When it comes to campus cuisine, I feel like a freshman again. only better, because I'm a senior. Once more, I'm excited by all the surrounding eateries that I've yet to fully explore and exhaust - that, and three years later I'm still avoiding Commons. But it's not the new spots around 40th that have me so pumped; they're tasty, yes, but slow service (Hummus), tiny portions (Distrito) and eerie atmosphere (Cream & Sugar) leave them underwhelming. The source of my giddiness is so overdue it's embarrassing (but I'm too happy to care): in my last year at Penn, I have finally discovered the food cart.
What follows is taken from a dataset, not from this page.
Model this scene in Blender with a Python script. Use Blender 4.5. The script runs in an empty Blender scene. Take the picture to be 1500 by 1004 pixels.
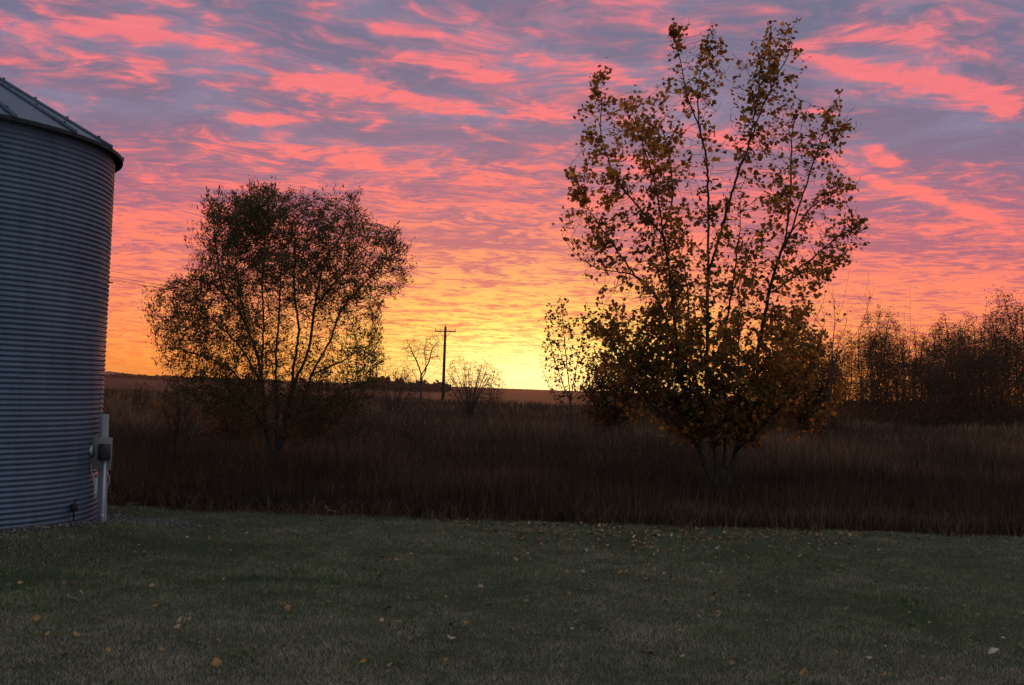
import bpy, math, random
import numpy as np
from mathutils import Matrix, Vector

# ------------------------------------------------------------------ camera, sky, sun, exposure
SC = bpy.context.scene
COL = SC.collection
R = math.radians
EYE = 2.0
F = 1727.0                       # focal length in photo pixels (photo 1500 x 1004)
PITCH, ROLL = R(2.22), R(1.9)

cam_data = bpy.data.cameras.new('camera')
cam = bpy.data.objects.new('camera', cam_data)
COL.objects.link(cam)
cam_data.sensor_width = 36.0
cam_data.lens = 36.0 * F / 1500.0
cam_data.clip_start = 0.1
cam_data.clip_end = 12000
CAM_M = Matrix.Translation((0, 0, EYE)) @ Matrix.Rotation(math.pi / 2 + PITCH, 4, 'X') @ Matrix.Rotation(ROLL, 4, 'Z')
cam.matrix_world = CAM_M
SC.camera = cam
SC.view_settings.view_transform = 'Standard'
SC.view_settings.look = 'None'
SC.view_settings.exposure = 0.0
SC.view_settings.gamma = 1.0
SC.render.engine = 'CYCLES'
SC.cycles.max_bounces = 6
SC.cycles.diffuse_bounces = 3
SC.cycles.glossy_bounces = 3
SC.cycles.transmission_bounces = 3
SC.cycles.transparent_max_bounces = 6

CM3 = CAM_M.to_3x3()


def ray(px, py):
    return CM3 @ Vector(((px - 750) / F, -(py - 502) / F, -1.0))


def at(px, py, Y):
    """World point seen at a photo pixel, at distance Y ahead."""
    d = ray(px, py)
    return Vector((0, 0, EYE)) + d * (Y / d.y)


def lin(r, g, b):
    return tuple(((c / 255.0) / 12.92 if c <= 10 else (((c / 255.0) + 0.055) / 1.055) ** 2.4) for c in (r, g, b)) + (1.0,)


class NT:
    """Small helper for writing node trees."""
    def __init__(self, tree):
        self.t = tree
        self.t.nodes.clear()

    def n(self, kind, **kw):
        nd = self.t.nodes.new(kind)
        for k, v in kw.items():
            setattr(nd, k, v)
        return nd

    def put(self, sock, v):
        if isinstance(v, bpy.types.NodeSocket):
            self.t.links.new(v, sock)
        elif v is not None:
            sock.default_value = v

    def m(self, op, a, b=None, c=None, clamp=False):
        nd = self.n('ShaderNodeMath', operation=op, use_clamp=clamp)
        for i, v in enumerate((a, b, c)):
            self.put(nd.inputs[i], v)
        return nd.outputs[0]

    def vm(self, op, a, b=None, out=0):
        nd = self.n('ShaderNodeVectorMath', operation=op)
        self.put(nd.inputs[0], a)
        self.put(nd.inputs[1], b)
        return nd.outputs[out]

    def comb(self, x, y, z):
        nd = self.n('ShaderNodeCombineXYZ')
        for i, v in enumerate((x, y, z)):
            self.put(nd.inputs[i], v)
        return nd.outputs[0]

    def noise(self, vec, scale, detail=4, rough=0.55, dist=0.0, out=0):
        nd = self.n('ShaderNodeTexNoise')
        self.put(nd.inputs['Vector'], vec)
        nd.inputs['Scale'].default_value = scale
        nd.inputs['Detail'].default_value = detail
        nd.inputs['Roughness'].default_value = rough
        nd.inputs['Distortion'].default_value = dist
        return nd.outputs[out]

    def ramp(self, f, stops, interp='LINEAR'):
        nd = self.n('ShaderNodeValToRGB')
        cr = nd.color_ramp
        cr.interpolation = interp
        while len(cr.elements) < len(stops):
            cr.elements.new(0.5)
        for e, (p, c) in zip(cr.elements, stops):
            e.position = p
            e.color = c if len(c) == 4 else tuple(c) + (1.0,)
        self.put(nd.inputs[0], f)
        return nd.outputs[0]

    def mix(self, f, a, b, blend='MIX'):
        nd = self.n('ShaderNodeMix', data_type='RGBA', blend_type=blend)
        self.put(nd.inputs[0], f)
        self.put(nd.inputs[6], a)
        self.put(nd.inputs[7], b)
        return nd.outputs[2]

    def sstep(self, x, lo, hi):
        nd = self.n('ShaderNodeMapRange', interpolation_type='SMOOTHSTEP')
        self.put(nd.inputs[0], x)
        nd.inputs[1].default_value = lo
        nd.inputs[2].default_value = hi
        return nd.outputs[0]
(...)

Granted, these are not unexplored and unexhausted by most of you; in fact, if you're like a certain person I know, you have the Bui's number in your cell phone. Do keep in mind, however, that Leif Ericson set foot in North America over 400 years before Columbus ever sailed the ocean blue. I'm not saying I'm like Columbus - I think I'm more suited to Jane Austen, minus her hermitic tendencies - nor am I asserting that this column will do for food cart fame what the arrival of the Nina, Pinta and Santa Maria did for the New World. But it isn't Viking Day that excuses us from class and work one Monday each October, so please pardon my delay in recognizing the potential of mobile vending.

What I am saying, though, is that since freshman year much of my approach to life at Penn has been similar to how you view a new pair of jeans: energized by the possibilities but really looking forward to when they're worn in and comfortable. And while I feel so lucky that I've begun this semester having achieved a perfect relaxed fit, I've found myself missing the feeling of the new and fresh. Sure, the future ahead is only the new and the fresh, but it is so much less scary to experience it at Penn. in the form of Magic Carpet or KoJa.

And that's just the beginning, of course. I'm ready and willing to experience all that is novel and unfamiliar (to me), whether in friends, food or fun. Because fellow seniors: what better time is there to begin than at the beginning of the end?